---------- Given material ----------
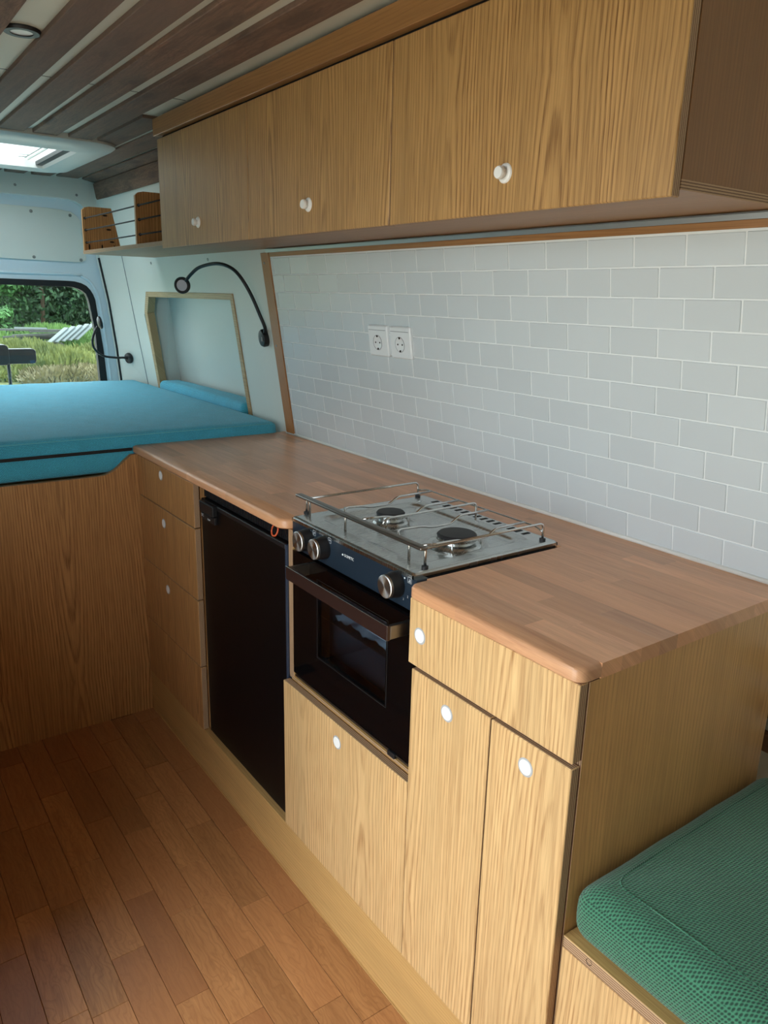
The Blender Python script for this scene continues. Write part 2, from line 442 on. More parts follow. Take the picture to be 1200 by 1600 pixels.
# panel joint and screws on the white panel
B().tube([WP(3.168, .8, .001), WP(3.168, 1.52, .001)], 0.0015, 6).build('panel_joint', 'grey_ring', wr)
for y, z in ((2.80, 1.478), (2.2, 1.478), (3.24, 1.40), (3.25, 1.475)):
    B().lathe([(.006, 0), (.005, .002), (.0, .003)], WP(y, z, 0.0), NRM, 10).build('screw', 'screw', wr)
# recess frame
fr = thing('bunk_opening_surround', 'pale wooden frame around the bunk recess in the white wall', 'frame', WP(2.5, .92, 0))
outer = [(2.031, .86), (2.031, 1.3605), (2.930, 1.3605), (3.000, 1.2727), (3.022, .86)]
inner = [(2.058, .86), (2.056, 1.341), (2.888, 1.341), (2.938, 1.268), (2.962, .86)]
inner = [(2.058, .86), (2.056, 1.339), (2.905, 1.339), (2.965, 1.266), (2.990, .86)]
for i in range(4):
    b = B(); q = [outer[i], outer[i+1], inner[i+1], inner[i]]
    wall_poly(b, q, -0.03, 0.004)
    b.bevel(0.001).build('frame_bar', 'frame_pine', fr)

# tiles
b = B(); wall_quad(b, -0.02, 1.700, 0.9005, 1.4755, 0.0, 0.0074)
b.build('grout_bed', 'grout', wr)
ROW_Z = [0.9075 + 0.0514*k for k in range(12)]         # joints between rows
tile_mesh = {}
def add_tile(y0, y1, z0, z1):
    g = 0.0014; hgt = (z1 - z0)/math.cos(TH)
    key = (round(y1-y0, 3), round(hgt, 3))
    c = WP((y0+y1)/2, (z0+z1)/2, 0.0052)
    if key not in tile_mesh:
        hw, hh = (y1-y0)/2 - g, hgt/2 - g
        bm_ = B().box(-.0036, .0030, -hw, hw, -hh, hh).bevel(0.0010, 1)
        o = bm_.build('tile', 'tile_glaze', origin=(0, 0, 0), smooth=40)
        tile_mesh[key] = o.data; COL.objects.unlink(o); bpy.data.objects.remove(o)
    o = bpy.data.objects.new('tile', tile_mesh[key]); link(o, c + NRM*random.uniform(-.0005, .0005), wr)
    o.rotation_euler = (random.uniform(-.003, .003), -TH + random.uniform(-.003, .003), random.uniform(-.003, .003))
TP = 0.1037
for k in range(11):
    z0, z1 = ROW_Z[k], ROW_Z[k+1]
    if k == 10: z1 = 1.4725
    off = (0.125 if k % 2 == 0 else 0.1755) + (0.006 if k < 3 else 0)
    j = off - 2*TP
    while j < 1.70:
        ya, yb = max(j, -0.018), min(j+TP, 1.699)
        if yb - ya > 0.012: add_tile(ya, yb, z0, z1)
        j += TP
# trims around the tiles
b = B(); wall_quad(b, 1.700, 1.7535, 0.901, 1.4885, 0.0, 0.012); struct(b.bevel(.001), 'trim_1', 'trim_oak_up')
b = B(); wall_quad(b, -0.6, 1.700, 1.4757, 1.4885, 0.0, 0.010); struct(b.bevel(.001), 'trim_2', 'trim_oak')
b = B(); b.tube([(wx(.9)-.009, -.0, .9035), (wx(.9)-.009, 1.755, .9035)], 0.005, 8); struct(b, 'trim_3', 'silicone', smooth=True)
b = B(); wall_quad(b, -0.6, 1.70, 1.4888, 1.4975, 0.0, 0.02)
tag(b.build('light_profile', 'aluminium'), 'thin grey aluminium light strip under the wall cupboards, above the tiles', 'light strip')
for z in (1.20, 1.458):
    B().lathe([(.004, 0), (.003, .0015), (0, .002)], WP(1.735, z, .012), NRM, 8).build('screw', 'screw', bpy.data.objects['trim_1'])
# boards on the wall beside the bench
for k, (z0, z1) in enumerate(((.567, .608), (.640, .690), (.722, .772))):
    b = B(); wall_quad(b, -1.2, 0.35, z0, z1, 0.0, 0.012); b.bevel(.0015).build('wall_board', 'wall_board_wood', wr)

# ceiling
ce = struct(B().box(-1.02, 0.40, -2.3, 2.32, 1.86, 1.88).box(-1.02, -0.66, 2.32, 3.12, 1.86, 1.88).box(0.18, 0.40, 2.32, 3.12, 1.86, 1.88).box(-1.02, 0.40, 3.12, 3.42, 1.86, 1.88),
            'ceiling', 'ceiling_white')
for y in (1.615, -0.45):
    B().box(-1.02, 0.15, y-.001, y+.001, 1.8593, 1.8605).build('sheet_joint', 'hole_dark', ce)
def slat(x0, x1, y0, y1, zb=1.8485, zt=1.8605):
    B().box(x0, x1, y0, y1, zb, zt).bevel(.0012).build('ceiling_plank', 'ceiling_wood', ce)
for x0, x1 in ((-.292, -.2245), (-.193, -.1155), (-.0895, -.0135), (.0215, .098)):
    slat(x0, x1, -2.2, 2.338 if x0 > -.2 else 2.335)
for x0, x1 in ((-.435, -.361), (-.540, -.462), (-.645, -.568), (-.748, -.672), (-.850, -.775), (-.955, -.880)):
    slat(x0, x1, -2.2, 2.33)
def bent_slat(x0, x1, z0, z1, y0, y1):               # planks towards the side of the roof, tilted down
    B().hexa([(x0,y0,z0),(x1,y0,z1),(x1,y1,z1),(x0,y1,z0),(x0,y0,z0+.007),(x1,y0,z1+.007),(x1,y1,z1+.007),(x0,y1,z0+.007)]).bevel(.001).build('ceiling_plank', 'ceiling_wood', ce)
B().prism([(.1165, 1.862), (.199, 1.862), (.199, 2.395), (.160, 2.345), (.1165, 2.325)], 'z', 1.8510, 1.8605).build('ceiling_plank', 'ceiling_wood', ce)
bent_slat(.2230, .3170, 1.8525, 1.8515, 1.862, 3.33)
bent_slat(.3345, .3935, 1.8505, 1.838, 1.862, 3.33)
b = B(); wall_quad(b, 1.862, 3.333, 1.768, 1.838, 0.0, 0.012); b.bevel(.001).build('ceiling_plank', 'ceiling_wood', ce)
for x0, x1 in ((-.193, -.1155), (-.0895, -.0135), (.0065, .087), (.115, .196)):
    slat(x0, x1, 3.135, 3.325)
# recessed ceiling spot
sp = thing('ceiling_spot', 'round recessed ceiling spot with black rim between planks', 'ceiling light', (-.327, 1.275, 1.86))
B().lathe([(.022, -.006), (.0335, -.006), (.036, -.002), (.036, .001), (.022, .001), (.022, -.006)], (-.327, 1.275, 1.8585), (0,0,1), 32, cap=False).build('rim', 'black_plastic', sp, smooth=40)
B().lathe([(0, -.004), (.023, -.004), (.023, .0), (0, .0)], (-.327, 1.275, 1.8585), (0,0,1), 28).build('lens', 'lamp_lens', sp, smooth=40)

# roof hatch
ht = B()
HX0, HX1, HY0, HY1 = -.685, .205, 2.315, 3.13
o1 = rrect(HX0, HX1, HY0, HY1, .11, 8); o2 = rrect(HX0+.012, HX1-.012, HY0+.012, HY1-.012, .10, 8)
o3 = rrect(HX0+.055, HX1-.055, HY0+.10, HY1-.05, .05, 8); i1 = rrect(-.59, .112, 2.553, 3.062, .012, 8); i2 = rrect(-.585, .107, 2.558, 3.057, .012, 8)
ring = lambda P, z: [(x, y, z) for x, y in P]
ht.loft([ring(o1, 1.862), ring(o1, 1.843), ring(o2, 1.834), ring(o3, 1.830), ring(i1, 1.842), ring(i1, 1.87), ring(i2, 1.95)], cap=False)
hatch = struct(ht, 'window_1', 'hatch_plastic', smooth=35)
B().box(-.60, .12, 2.54, 3.075, 1.945, 1.951).build('pane', 'hatch_pane', hatch)
b = B(); b.box(.078, .104, 2.556, 3.058, 1.852, 1.866); b.build('blind_cassette', 'hatch_dark', hatch)
b = B(); b.box(.035, .041, 2.56, 3.055, 1.875, 1.885); b.box(.048, .052, 2.56, 3.055, 1.868, 1.874); b.build('blind_rail', 'hatch_plastic', hatch)
b = B(); b.tube([(.03, 2.93, 1.872), (-.01, 2.93, 1.870)], .004, 6); b.tube([(.03, 2.98, 1.872), (-.0, 2.985, 1.870)], .004, 6); b.build('latch', 'hatch_plastic', hatch)

# rear end: header, pillar, door leaves
b = B()
arch = [(-1.02, 1.7636)] + [(-.86, 1.7636)] + [(.225, 1.7636), (.262, 1.7615), (.296, 1.7547), (.320, 1.742), (.3357, 1.7276), (.352, 1.70), (.362, 1.66), (.385, 1.51), (.402, 1.40), (.418, 1.31), (.440, 1.10), (.453, .92), (.46, .0)]
poly = arch + [(.62, .0), (.62, 1.3), (.46, 1.86), (.392, 1.865), (-1.02, 1.865)]
b.prism(poly, 'y', 3.335, 3.375)
wb = struct(b, 'wall_back', 'white_panel')
b = B()       # pillar cover between the wall panel and the door seal
pz = [.75, .92, 1.10, 1.31, 1.51, 1.66, 1.76, 1.862]
px = [.456, .453, .440, .418, .385, .376, .388, .384]
R1 = [WP(3.170, z, .000) for z in pz]; R2 = [(x+.004, 3.333, z) for x, z in zip(px, pz)]; R3 = [(x+.004, 3.36, z) for x, z in zip(px, pz)]; R4 = [WP(3.170, z, -.02) for z in pz]
for k in range(len(pz)-1):
    b.add([R1[k], R1[k+1], R2[k+1], R2[k]], [(0,1,2,3)]); b.add([R2[k], R2[k+1], R3[k+1], R3[k]], [(0,1,2,3)])
b.build('pillar_cover', 'white_panel', wb)
B().tube([(x+.001, 3.336, z) for x, z in zip(px[:5], pz)], 0.0055, 8).build('door_seal', 'rubber', wb, smooth=True)
for x, z in ((.306, 1.7806), (.047, 1.800)):
    B().lathe([(.006, 0), (.005, .002), (0, .003)], (x, 3.335, z), (0,-1,0), 10).build('screw', 'screw', wb)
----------
_What to do_. Reproduce the material above from its first line through the line containing "b.bevel(0.001).build('frame_bar', 'frame_pine', fr)", both ends included, and skip every picture.

_Solution for this task_.
The Blender Python script for this scene continues. Write part 2, from line 442 on. More parts follow. Take the picture to be 1200 by 1600 pixels.
# panel joint and screws on the white panel
B().tube([WP(3.168, .8, .001), WP(3.168, 1.52, .001)], 0.0015, 6).build('panel_joint', 'grey_ring', wr)
for y, z in ((2.80, 1.478), (2.2, 1.478), (3.24, 1.40), (3.25, 1.475)):
    B().lathe([(.006, 0), (.005, .002), (.0, .003)], WP(y, z, 0.0), NRM, 10).build('screw', 'screw', wr)
# recess frame
fr = thing('bunk_opening_surround', 'pale wooden frame around the bunk recess in the white wall', 'frame', WP(2.5, .92, 0))
outer = [(2.031, .86), (2.031, 1.3605), (2.930, 1.3605), (3.000, 1.2727), (3.022, .86)]
inner = [(2.058, .86), (2.056, 1.341), (2.888, 1.341), (2.938, 1.268), (2.962, .86)]
inner = [(2.058, .86), (2.056, 1.339), (2.905, 1.339), (2.965, 1.266), (2.990, .86)]
for i in range(4):
    b = B(); q = [outer[i], outer[i+1], inner[i+1], inner[i]]
    wall_poly(b, q, -0.03, 0.004)
    b.bevel(0.001).build('frame_bar', 'frame_pine', fr)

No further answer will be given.